On to the next Farewell 2020 post – this time about historical non-fiction books I read this year! As per usual, there are three nominees, one of them to be crowned the winner. Let’s get straight at it!

Şahin, Kaya: Empire and Power in the Reign of Süleyman
This book is set in the 16th century Ottoman Empire – the Golden Age of the Ottoman Empire. It and follows an administrator – an Ottoman Thomas Cromwell, if you want – through his life of service in the budding imperial bureaucracy which emancipates itself from the noble military commanders and religious scholars on which the empire rested before. The author highlights how this development of a civilian imperial bureaucracy is similar not only to what was going on in Europe, but also Persia and India at the same time. Another trans-continental trend is how both the Ottoman Empire and the Hapsburgs used their wars against each other to claim leadership over Islam and Christianity respectively. It is thus a truly Eurasian history and a very insightful read.
If you have recently played the Ottomans in Here I Stand (Ed Beach, GMT Games) or Virgin Queen (Ed Beach, GMT Games), read this to gain a better understanding of their domestic development and the half of their foreign politics beyond the eastern edge board of these games!
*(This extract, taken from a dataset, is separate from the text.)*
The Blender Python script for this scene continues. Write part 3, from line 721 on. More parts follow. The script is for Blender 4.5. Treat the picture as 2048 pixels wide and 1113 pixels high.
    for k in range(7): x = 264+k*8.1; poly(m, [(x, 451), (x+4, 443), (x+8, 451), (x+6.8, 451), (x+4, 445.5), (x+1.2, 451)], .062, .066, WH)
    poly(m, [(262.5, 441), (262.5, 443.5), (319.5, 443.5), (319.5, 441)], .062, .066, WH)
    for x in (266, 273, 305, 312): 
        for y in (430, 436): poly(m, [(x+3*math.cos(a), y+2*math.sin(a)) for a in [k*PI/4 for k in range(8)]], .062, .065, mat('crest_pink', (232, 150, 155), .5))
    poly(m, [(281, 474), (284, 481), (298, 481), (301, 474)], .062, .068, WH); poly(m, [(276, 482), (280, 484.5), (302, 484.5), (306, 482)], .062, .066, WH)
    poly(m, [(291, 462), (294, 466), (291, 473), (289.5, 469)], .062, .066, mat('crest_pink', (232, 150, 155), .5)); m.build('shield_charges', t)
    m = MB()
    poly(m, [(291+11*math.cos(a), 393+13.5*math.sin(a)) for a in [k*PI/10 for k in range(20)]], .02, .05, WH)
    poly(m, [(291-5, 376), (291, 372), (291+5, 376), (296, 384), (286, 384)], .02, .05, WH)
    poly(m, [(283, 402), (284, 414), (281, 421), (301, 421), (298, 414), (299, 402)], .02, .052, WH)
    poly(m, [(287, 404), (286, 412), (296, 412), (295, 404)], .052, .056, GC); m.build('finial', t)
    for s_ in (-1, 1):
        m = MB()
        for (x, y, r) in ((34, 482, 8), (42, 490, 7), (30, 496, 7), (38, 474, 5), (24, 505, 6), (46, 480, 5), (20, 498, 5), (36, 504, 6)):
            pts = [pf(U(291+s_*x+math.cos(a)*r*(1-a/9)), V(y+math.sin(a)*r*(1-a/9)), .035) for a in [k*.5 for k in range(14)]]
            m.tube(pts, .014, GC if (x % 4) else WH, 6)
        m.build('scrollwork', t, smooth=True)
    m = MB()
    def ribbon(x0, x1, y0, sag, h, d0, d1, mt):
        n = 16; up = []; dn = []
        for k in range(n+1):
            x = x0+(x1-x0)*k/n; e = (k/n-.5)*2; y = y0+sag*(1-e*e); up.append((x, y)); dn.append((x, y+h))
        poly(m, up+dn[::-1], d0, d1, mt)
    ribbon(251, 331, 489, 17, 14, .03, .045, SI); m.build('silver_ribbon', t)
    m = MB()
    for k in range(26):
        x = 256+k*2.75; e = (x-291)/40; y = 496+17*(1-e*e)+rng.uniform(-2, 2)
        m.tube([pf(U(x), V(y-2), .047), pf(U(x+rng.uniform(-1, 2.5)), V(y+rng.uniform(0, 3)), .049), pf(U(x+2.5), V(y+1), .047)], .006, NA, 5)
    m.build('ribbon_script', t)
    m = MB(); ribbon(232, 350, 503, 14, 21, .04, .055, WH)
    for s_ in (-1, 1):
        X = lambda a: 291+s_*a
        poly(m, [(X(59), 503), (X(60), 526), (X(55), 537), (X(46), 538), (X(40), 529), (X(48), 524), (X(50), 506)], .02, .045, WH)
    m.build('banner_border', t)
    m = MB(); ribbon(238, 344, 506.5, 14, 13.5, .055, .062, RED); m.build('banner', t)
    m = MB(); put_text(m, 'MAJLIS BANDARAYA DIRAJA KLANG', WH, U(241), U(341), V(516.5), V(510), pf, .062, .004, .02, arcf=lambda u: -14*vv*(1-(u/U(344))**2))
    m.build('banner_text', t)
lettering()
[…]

Weiss, Elaine F.: The Woman’s Hour
We’ve just gone through one heckuva election in the United States. If you need a book to help you cope, this account of the ratification of the 19th Amendment on women’s suffrage might be it: On the one hand, it’s comfort reading – you know that eventually, the amendment will pass, and women in the US will get the right to vote nationwide. And yet, it’s a total page turner. I, for one, was nailed to my chair until I was done. Weiss manages to weave together all the strands, personal and structural, local and national, moderate and radical, suffragist and anti-suffragist, to flip back and forth between the pivotal events of July and August 2020 in Tennessee and the background stories (like the positioning of the contenders for the 1920 presidential elections of the matter or suffragism’s relationship to abolitionism) and yet maintain a clear narrative. All of that comes together in poignant prose and with lots of ironic wit.
I read this one researching for my post on women’s suffrage in the US and UK and learned a lot from it. If you are looking for a book to go with The Vote (Amabel Holland, Hollandspiele) or the upcoming Votes for Women (Tory Brown, Fort Circle Games), look no further than this one!
It was really close, but in the end, I chose as the winner:

Radden Keefe, Patrick: Say Nothing
The author modestly (and maybe a bit defiantly, as he is a journalist) holds that this account of the republican side of the Troubles in Northern Ireland is not a historical book. I challenge him and say that it is: First, Radden Keefe has worked deeply on a variety of sources from archival documents to personal interviews. Then, he uses these sources to follow the life stories of several IRA members as well the family of IRA victim Jean McConville, and employs this biographical approach to highlight the structural factors at play in IRA terrorism, the shift to a political strategy, and finally the politics of memory after the Good Friday Agreement and the Belfast Project of interviewing former paramilitaries.
Radden Keefe grapples with the views of his protagonists. The book is sympathetic to the Northern Irish Catholics who have to live under discrimination and gives much space to the motivations of the IRA members, but also to the suffering endured by the victims of their terrorist acts. This ability to see several, often conflicting, sides to the same issue is especially fascinating in the third part on the politics of memory: Much of it is made up by accounts of former fellows of Gerry Adams who have become estranged with him. On a personal level, Adams is a villain in the book. (It might also have contributed to this portrayal that Adams, true to the book’s title, chose not to talk to Radden Keefe.) However, as much as one might understand the reasons why the former IRA fighters are cross with Adams, Radden Keefe makes it clear that politically, Adams’ strategy to forgo armed struggle for voting is the better one (both for Irish republicanism and all the people in Northern Ireland).
Besides the deep research and the nuanced assessments in the book, it also shines in its smooth prose. If you are looking for a companion book to the upcoming game The Troubles (Hugh O’Donnell), this might just be it. Or an excellent book in general. Read it.
What were your favorite historical non-fiction books of 2020? Let me know in the comments!
Agreed: Say Nothing was an amazing work of history and story telling. I would say enlightening. I bought 6 copies and passed them out during Christmas.